Questa svolta fu accompagnata da un’operazione repressiva senza precedenti. Migliaia di truppe indiane invasero la regione, le reti di comunicazione furono bloccate, internet e telefoni resi inutilizzabili. Numerosi kashmiri, inclusi leader politici che per anni avevano sostenuto l’India contro i gruppi separatisti, furono arrestati. L’approccio deciso del governo lasciò sbalorditi gli osservatori internazionali.

Nei mesi successivi, sembrò instaurarsi una calma apparente. Gli episodi di violenza diminuirono e il turismo conobbe un’impennata, suggerendo che la strategia avesse portato una certa stabilità. Tutto ciò fino al 22 aprile 2025. 

Dopo il 22 aprile

L’attentato di Pahalgam ha innescato una spirale di tensione e paura. Dal 26 aprile, le truppe indiane e pakistane si sono scambiate colpi di arma da fuoco lungo la LdC per dieci notti consecutive. “Sono scioccato oltre ogni immaginazione. Questo attacco ai nostri visitatori è un abominio. Gli autori di questo attacco sono animali, disumani e degni di disprezzo. Nessuna parola di condanna è sufficiente. Mando le mie condoglianze alle famiglie dei defunti.” ha detto il governatore dello stato federato su X, come riportato in un lungo articolo di India Today

A Chakothi, nel Kashmir pakistano, i residenti stanno rinforzando i bunker. “La gente ha paura,” ha raccontato Faizan Anayat, 22 anni, a Reuters. “Ogni volta che si spara, corriamo nei rifugi.” Sul lato indiano, a Churanda, gli insegnanti guidano i bambini in preghiere per la pace, temendo che il suono delle artiglierie sostituisca quello degli uccelli. “La paura tra i genitori è altissima,” ha detto l’insegnante Farooq Ahmad, sempre a Reuters.

L’India, da parte sua, nella notte del 7 maggio ha lanciato l’operazione Sindoor, il cui nome si ricollega simbolicamente al pigmento rosso che le spose indù applicano sulla fronte e lungo la scriminatura dei capelli: un omaggio, ha detto il premier Modi, alle vedove dell’attacco del 22 aprile. Il governo indiano ha dichiarato di aver eseguito un raid di precisione nel Kashmir pakistano, prendendo di mira i covi di organizzazioni terroristiche note. Il governo di Islamabad, per parte sua, ha reso noto che l’India avrebbe compiuto un attacco indiscriminato, uccidendo almeno 31 civili, tra cui bambini. L’operazione è poi stata definita come un “atto di guerra”. 

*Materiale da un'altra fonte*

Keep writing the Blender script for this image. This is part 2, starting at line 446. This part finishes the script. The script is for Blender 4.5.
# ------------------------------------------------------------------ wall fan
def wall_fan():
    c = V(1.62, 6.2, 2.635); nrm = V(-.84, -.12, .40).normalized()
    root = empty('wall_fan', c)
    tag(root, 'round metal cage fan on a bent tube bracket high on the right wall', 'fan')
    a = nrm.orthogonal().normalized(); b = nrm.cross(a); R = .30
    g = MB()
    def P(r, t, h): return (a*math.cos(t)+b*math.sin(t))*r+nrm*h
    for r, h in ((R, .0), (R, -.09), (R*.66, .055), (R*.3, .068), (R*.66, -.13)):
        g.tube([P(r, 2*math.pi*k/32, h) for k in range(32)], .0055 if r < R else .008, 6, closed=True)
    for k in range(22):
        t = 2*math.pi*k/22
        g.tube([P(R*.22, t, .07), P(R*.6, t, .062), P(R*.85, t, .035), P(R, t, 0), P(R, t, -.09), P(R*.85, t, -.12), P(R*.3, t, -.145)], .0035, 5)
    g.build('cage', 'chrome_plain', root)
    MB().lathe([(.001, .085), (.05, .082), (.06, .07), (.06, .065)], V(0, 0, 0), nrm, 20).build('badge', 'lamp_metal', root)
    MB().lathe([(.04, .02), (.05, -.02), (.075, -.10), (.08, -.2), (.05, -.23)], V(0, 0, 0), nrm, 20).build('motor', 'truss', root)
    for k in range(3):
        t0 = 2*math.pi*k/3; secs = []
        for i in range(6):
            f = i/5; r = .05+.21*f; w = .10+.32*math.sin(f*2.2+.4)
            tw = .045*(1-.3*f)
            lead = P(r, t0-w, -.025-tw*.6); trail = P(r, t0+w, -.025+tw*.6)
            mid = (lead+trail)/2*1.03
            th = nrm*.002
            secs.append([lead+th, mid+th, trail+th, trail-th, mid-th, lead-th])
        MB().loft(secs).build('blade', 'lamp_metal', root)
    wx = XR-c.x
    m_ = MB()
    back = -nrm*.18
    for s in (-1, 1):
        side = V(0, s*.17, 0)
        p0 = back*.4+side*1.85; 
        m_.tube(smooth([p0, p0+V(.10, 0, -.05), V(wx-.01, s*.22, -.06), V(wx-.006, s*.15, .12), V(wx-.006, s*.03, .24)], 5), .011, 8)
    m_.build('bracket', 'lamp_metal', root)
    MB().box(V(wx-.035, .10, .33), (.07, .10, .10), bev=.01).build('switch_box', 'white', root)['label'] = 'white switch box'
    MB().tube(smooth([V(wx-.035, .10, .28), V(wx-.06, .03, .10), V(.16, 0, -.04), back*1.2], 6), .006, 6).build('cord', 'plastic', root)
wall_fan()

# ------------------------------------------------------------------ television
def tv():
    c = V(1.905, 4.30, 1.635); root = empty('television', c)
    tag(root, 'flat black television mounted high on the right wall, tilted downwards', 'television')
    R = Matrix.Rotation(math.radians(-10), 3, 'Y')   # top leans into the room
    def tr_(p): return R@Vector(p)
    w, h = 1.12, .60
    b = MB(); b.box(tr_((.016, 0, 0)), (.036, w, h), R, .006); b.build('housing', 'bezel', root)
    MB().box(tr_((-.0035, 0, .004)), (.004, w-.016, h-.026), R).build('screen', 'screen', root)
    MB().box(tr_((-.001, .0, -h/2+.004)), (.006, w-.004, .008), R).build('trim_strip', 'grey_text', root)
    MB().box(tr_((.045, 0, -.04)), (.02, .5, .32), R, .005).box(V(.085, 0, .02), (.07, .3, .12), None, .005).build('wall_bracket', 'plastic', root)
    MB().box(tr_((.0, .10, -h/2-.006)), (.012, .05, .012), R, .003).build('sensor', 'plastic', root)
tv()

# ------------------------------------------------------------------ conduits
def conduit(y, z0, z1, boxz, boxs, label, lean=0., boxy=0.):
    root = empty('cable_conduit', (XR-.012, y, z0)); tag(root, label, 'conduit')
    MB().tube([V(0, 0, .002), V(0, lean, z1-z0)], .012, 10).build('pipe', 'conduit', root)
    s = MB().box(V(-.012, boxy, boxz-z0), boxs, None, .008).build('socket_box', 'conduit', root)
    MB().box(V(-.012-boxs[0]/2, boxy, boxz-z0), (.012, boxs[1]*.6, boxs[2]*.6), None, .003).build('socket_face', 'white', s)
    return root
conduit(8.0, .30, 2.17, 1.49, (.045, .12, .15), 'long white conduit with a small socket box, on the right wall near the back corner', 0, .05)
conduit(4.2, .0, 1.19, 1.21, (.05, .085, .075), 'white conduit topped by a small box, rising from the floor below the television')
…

La crisi ha attirato l’attenzione globale. Il segretario generale dell’ONU, António Guterres, ha chiesto moderazione, mentre il vice presidente americano JD Vance ha espresso speranza che l’India risponda “in modo da evitare un conflitto regionale più ampio.” La Russia, tramite il ministro degli Esteri Sergei Lavrov, si è offerta di mediare, richiamando l’Accordo di Simla e la Dichiarazione di Lahore del 1999. L’Unione Europea, per voce di Kaja Kallas, ha esortato entrambe le parti a porre in atto una de-escalation. 

Il 10 maggio, grazie alla mediazione degli USA e della Cina tra gli altri, si è arrivati a un accordo di cessate il fuoco, la cui portata è al momento confusa: stando a quanto sintetizza il Post, poco dopo l’accordo sono state segnalate esplosioni e attività di droni a Srinagar e Jammu, nel Kashmir indiano. L’India ha attribuito le responsabilità al Pakistan, ma ci sono poche certezze in merito. 

Speranze di pace in un futuro grigio

Mentre India e Pakistan con fare sospettoso si scambiano l’ennesima promessa di pace, il Kashmir rimane una ferita aperta. Le dispute territoriali, nonché le minacce nucleari, minano lo svolgersi di una vita normale, degna: per i kashmiri, la pace è un miraggio. A Pahalgam, le sedie e i tavoli rovesciati al sito dell’attacco, fotografati da Reuters, sono un monito della fragilità della regione.

Con il mondo che osserva, la domanda non è se India e Pakistan troveranno un compromesso, ma se il Kashmir potrà mai smettere di essere il loro campo di battaglia.